Novel concept 1 occurrence

Temporality of the For-itself

ELI5

Imagine time doesn't actually belong to the world of solid, unchanging things — it belongs to you, because you're the one who is always looking ahead to what's coming and back at what's passed. Things just sit there; it's your restless, never-finished way of existing that makes the world seem like it flows.

Definition

The Temporality of the For-itself names Sartre's ontological thesis that time — as a structured, continuous field of past, present, and future — is not an intrinsic property of being-in-itself but is rather "ecstatically" projected onto it by the For-itself's own nihilating structure. Being-in-itself is radically a-temporal: it simply is what it is, without internal differentiation, negativity, or succession. The For-itself, by contrast, is constitutively temporal because it is never coincident with itself — it is always already (a past it has been) and not-yet (a future toward which it projects), and it is this gap-ridden, ekstatic structure that throws temporal form onto the massive, undifferentiated plenitude of the In-itself. The "temporality" that appears on the side of being-in-itself is therefore a "pure phantom," an apparent succession of externally related instants that has no genuine inner connection — it is the shadow cast by the For-itself's own self-dispossession rather than a feature of the in-itself as such.

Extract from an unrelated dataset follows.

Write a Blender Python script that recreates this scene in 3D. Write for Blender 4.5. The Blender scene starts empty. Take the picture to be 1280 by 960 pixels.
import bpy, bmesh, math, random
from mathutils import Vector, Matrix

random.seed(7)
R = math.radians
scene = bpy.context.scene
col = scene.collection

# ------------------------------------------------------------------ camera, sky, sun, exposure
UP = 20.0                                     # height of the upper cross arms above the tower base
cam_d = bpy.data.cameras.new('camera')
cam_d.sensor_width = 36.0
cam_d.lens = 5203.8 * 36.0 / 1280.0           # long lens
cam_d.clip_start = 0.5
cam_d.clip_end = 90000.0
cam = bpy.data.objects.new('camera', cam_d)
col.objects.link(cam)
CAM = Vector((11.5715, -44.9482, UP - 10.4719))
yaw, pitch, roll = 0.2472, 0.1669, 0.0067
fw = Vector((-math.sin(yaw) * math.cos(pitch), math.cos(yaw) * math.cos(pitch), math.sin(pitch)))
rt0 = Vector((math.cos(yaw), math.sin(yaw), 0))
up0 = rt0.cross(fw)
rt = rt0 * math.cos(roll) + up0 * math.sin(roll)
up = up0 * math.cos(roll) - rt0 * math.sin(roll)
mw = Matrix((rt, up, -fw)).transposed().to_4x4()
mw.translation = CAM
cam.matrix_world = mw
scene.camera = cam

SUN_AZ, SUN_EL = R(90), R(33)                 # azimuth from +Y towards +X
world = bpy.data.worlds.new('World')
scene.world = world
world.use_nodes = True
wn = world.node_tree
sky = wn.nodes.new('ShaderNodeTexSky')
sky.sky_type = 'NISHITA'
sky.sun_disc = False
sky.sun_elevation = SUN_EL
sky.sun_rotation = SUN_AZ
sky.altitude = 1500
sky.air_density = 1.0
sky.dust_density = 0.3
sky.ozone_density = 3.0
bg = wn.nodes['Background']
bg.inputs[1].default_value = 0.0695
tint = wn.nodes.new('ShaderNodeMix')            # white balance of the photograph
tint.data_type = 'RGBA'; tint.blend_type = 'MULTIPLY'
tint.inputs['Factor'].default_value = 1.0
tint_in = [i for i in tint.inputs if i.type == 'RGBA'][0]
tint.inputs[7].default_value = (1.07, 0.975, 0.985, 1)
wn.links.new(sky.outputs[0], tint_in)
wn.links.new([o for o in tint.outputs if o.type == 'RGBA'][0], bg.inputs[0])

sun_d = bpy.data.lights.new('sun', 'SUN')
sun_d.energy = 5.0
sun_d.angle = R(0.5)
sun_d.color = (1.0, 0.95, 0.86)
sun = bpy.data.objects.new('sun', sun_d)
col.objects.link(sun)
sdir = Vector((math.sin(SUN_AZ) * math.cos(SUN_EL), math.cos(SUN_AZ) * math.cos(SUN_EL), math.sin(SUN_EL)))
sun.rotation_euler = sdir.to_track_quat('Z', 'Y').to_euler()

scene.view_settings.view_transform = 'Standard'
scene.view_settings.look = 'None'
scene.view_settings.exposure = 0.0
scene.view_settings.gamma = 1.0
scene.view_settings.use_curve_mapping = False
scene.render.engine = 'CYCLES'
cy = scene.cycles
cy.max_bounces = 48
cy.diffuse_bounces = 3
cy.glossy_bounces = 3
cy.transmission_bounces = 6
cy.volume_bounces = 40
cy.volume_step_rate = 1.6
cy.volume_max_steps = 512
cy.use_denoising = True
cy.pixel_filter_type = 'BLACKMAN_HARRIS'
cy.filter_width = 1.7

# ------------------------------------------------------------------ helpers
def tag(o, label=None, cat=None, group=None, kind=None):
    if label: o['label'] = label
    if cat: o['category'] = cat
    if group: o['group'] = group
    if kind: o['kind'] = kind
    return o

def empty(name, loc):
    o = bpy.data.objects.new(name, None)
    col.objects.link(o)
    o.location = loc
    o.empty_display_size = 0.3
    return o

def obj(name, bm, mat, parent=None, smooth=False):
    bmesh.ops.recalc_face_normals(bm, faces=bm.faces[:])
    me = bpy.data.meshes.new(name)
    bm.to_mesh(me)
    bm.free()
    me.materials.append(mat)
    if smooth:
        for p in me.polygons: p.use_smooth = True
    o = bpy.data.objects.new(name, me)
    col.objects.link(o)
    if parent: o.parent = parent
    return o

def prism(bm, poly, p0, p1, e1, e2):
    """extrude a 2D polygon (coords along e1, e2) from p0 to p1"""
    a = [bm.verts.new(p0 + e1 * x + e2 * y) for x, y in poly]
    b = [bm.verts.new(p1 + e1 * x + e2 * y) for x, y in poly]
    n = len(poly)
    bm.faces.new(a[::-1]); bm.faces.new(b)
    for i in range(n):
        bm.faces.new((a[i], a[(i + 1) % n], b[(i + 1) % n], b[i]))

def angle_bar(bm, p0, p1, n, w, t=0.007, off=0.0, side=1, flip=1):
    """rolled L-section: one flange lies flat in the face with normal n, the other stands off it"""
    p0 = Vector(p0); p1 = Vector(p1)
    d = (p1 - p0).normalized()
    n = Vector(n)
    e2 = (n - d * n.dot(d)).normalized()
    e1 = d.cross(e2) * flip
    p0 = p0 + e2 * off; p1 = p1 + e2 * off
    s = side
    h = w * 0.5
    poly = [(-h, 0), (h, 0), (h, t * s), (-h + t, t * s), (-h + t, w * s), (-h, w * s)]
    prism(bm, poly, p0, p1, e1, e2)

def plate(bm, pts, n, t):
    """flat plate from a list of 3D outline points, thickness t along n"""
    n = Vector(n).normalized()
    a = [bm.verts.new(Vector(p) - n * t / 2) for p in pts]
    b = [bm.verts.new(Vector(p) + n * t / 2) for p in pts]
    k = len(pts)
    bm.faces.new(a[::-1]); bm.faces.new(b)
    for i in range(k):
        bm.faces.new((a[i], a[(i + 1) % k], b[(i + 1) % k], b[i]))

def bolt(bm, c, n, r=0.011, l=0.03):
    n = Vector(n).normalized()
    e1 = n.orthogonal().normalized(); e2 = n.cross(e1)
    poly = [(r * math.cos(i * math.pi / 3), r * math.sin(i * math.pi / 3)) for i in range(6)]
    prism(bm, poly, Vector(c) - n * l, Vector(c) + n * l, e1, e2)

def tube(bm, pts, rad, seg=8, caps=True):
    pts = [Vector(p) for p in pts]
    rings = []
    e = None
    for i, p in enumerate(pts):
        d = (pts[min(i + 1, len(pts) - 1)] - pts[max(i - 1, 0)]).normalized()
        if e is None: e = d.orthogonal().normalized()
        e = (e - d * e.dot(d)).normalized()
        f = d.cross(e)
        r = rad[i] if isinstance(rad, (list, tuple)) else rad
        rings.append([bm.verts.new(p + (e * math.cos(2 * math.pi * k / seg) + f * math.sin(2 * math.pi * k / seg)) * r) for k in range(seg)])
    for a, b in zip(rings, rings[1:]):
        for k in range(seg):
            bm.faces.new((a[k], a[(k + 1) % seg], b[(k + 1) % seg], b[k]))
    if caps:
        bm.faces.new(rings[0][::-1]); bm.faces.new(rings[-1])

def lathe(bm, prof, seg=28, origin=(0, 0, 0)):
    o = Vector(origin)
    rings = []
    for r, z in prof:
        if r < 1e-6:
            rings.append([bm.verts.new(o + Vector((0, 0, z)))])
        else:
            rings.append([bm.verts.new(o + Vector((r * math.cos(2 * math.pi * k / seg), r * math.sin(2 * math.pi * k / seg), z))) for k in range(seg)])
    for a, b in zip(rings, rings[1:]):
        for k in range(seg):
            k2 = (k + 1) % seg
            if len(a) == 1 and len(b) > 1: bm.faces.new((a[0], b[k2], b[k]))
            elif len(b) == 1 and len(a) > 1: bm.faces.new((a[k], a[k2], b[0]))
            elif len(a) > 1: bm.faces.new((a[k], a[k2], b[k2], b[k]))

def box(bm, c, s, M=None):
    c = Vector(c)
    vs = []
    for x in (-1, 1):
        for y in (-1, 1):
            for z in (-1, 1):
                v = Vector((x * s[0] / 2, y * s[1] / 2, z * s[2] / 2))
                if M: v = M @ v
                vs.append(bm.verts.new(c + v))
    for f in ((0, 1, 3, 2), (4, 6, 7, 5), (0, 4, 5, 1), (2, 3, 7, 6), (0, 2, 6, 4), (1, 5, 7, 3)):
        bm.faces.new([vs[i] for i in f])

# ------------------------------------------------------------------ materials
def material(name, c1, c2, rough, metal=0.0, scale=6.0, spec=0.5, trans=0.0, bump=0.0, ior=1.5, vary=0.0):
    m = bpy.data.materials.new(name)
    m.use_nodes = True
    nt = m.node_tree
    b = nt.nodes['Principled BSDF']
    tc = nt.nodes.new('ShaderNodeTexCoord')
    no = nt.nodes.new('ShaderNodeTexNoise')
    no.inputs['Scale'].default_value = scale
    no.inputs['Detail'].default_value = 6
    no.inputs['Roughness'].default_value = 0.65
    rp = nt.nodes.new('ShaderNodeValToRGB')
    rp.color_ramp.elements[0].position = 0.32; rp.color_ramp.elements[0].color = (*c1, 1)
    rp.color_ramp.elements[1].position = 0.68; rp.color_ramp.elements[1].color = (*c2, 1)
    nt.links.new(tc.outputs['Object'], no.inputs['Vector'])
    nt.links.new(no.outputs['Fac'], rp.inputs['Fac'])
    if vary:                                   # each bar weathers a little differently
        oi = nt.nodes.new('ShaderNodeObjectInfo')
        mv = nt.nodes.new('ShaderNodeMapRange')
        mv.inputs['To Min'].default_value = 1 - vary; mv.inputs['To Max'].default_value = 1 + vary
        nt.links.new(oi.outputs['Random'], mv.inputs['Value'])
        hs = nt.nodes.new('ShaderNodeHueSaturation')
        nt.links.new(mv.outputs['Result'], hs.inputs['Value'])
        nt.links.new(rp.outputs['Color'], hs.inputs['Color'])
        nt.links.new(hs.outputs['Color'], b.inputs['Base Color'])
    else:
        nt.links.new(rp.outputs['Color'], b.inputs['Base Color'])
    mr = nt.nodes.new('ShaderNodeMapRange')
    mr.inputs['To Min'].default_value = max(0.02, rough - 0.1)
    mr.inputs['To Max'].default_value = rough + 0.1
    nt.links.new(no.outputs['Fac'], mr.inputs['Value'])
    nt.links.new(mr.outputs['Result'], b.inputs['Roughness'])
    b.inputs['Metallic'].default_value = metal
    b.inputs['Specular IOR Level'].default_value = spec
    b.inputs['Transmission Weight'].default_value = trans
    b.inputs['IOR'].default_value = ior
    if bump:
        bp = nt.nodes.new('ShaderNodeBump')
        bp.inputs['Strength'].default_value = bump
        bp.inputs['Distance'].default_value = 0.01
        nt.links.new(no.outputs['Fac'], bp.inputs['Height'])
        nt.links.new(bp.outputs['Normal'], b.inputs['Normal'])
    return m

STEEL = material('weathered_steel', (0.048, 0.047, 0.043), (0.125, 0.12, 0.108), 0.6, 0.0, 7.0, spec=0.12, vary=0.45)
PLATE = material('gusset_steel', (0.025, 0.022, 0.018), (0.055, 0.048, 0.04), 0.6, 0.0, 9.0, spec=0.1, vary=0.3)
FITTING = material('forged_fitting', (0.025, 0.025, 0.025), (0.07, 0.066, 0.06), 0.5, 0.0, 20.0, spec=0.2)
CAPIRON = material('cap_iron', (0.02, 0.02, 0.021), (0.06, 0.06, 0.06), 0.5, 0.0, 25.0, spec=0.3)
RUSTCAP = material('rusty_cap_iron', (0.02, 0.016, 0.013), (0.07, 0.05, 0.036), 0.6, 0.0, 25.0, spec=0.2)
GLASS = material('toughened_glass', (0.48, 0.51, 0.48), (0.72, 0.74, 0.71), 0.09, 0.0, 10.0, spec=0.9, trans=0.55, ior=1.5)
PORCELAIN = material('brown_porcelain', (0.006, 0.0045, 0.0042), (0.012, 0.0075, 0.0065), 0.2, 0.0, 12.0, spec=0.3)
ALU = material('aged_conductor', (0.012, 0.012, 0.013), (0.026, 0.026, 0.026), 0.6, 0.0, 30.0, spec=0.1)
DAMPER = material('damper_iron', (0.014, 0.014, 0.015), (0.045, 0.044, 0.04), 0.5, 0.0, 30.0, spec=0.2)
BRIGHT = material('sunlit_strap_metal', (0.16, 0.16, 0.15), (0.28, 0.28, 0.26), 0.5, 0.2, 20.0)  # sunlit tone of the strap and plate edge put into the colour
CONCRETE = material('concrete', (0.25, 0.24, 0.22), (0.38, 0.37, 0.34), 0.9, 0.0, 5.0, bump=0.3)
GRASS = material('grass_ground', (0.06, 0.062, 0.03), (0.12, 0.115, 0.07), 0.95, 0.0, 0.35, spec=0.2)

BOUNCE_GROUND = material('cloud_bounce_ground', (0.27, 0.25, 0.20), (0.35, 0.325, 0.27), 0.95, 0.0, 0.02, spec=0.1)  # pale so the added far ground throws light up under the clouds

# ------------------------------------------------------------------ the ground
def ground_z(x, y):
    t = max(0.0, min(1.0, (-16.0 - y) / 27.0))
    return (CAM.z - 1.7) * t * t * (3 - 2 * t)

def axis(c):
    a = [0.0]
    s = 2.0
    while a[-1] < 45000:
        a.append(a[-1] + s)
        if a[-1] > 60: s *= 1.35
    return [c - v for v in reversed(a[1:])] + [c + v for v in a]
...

This analysis has ramifications beyond time as such: it grounds Sartre's ontological account of causality, apparition, and abolition. Because the In-itself has no intrinsic becoming, the relations of before/after, cause/effect, and appearance/disappearance are ambiguous phenomena that straddle the For-itself/In-itself dyad — they neither belong fully to consciousness nor to the brute plenitude of being, but arise in the gap between them. The For-itself "directs the explosion of its temporality" against the In-itself and, in so doing, lends the world its apparent dynamic character while remaining, as nihilating nothingness, the invisible condition of that dynamism.

Place in the corpus

This concept appears in jean-paul-sartre-hazel-barnes-being-and-nothingness-an-essay-on-phenomenological (p.205) and sits at the intersection of several cross-referenced canonicals. Most directly, it is a specification of the In-itself/For-itself dyad: the Temporality of the For-itself is the temporal modality of that ontological split, showing how the For-itself's constitutive negativity (its "not-being-what-it-is") generates the appearance of temporal flow for a being that is itself inert. In relation to Consciousness, this concept represents the Sartrean counter-position to the Lacanian corpus: where Lacan treats consciousness as secondary, opaque, and structured by the unconscious, Sartre's For-itself is radically transparent and is itself the very source of temporal revelation — consciousness is not derivative of a deeper structure but is the ontological ground from which temporality springs. This is the Sartrean privilege of consciousness that the Lacanian corpus systematically dismantles.

In relation to Mediation, the Temporality of the For-itself functions as a form of mediation between the subject and the world: the For-itself does not encounter temporality as a ready-made given but installs it through its own ecstatic structure, thereby mediating the relationship between nihilating consciousness and the a-temporal plenitude of the In-itself. Unlike Lacanian or Hegelian mediation — which always involves a third term (language, the Other, the schema) — Sartrean temporal mediation is internal to the For-itself itself, requiring no external symbolic relay. The concept also touches on Negation and Identity: because the For-itself is never identical to itself (it is always not-yet and already), it is constitutively negative, and this self-difference is precisely what generates the temporal dimension that identity-with-itself (the In-itself) cannot possess.

Key formulations

Being and Nothingness: An Essay on Phenomenological OntologyJean-Paul Sartre · 1943 (p.205)

The For-itself directs the explosion of its temporality against the whole length of the revealed in-itself as though against the length of an immense and monotonous wall of which it can not see the end.

The phrase "explosion of its temporality" is theoretically loaded because it figures temporalization not as a passive unfolding but as a violent, centrifugal act issuing from the For-itself outward — the For-itself does not receive time but detonates it. The image of the "immense and monotonous wall" simultaneously captures the In-itself's character: undifferentiated, static, without horizon or end, it has no intrinsic temporality of its own; it is only the relentless ekstatic thrust of the For-itself that gives the wall an apparent length — that is, an apparent temporal extension.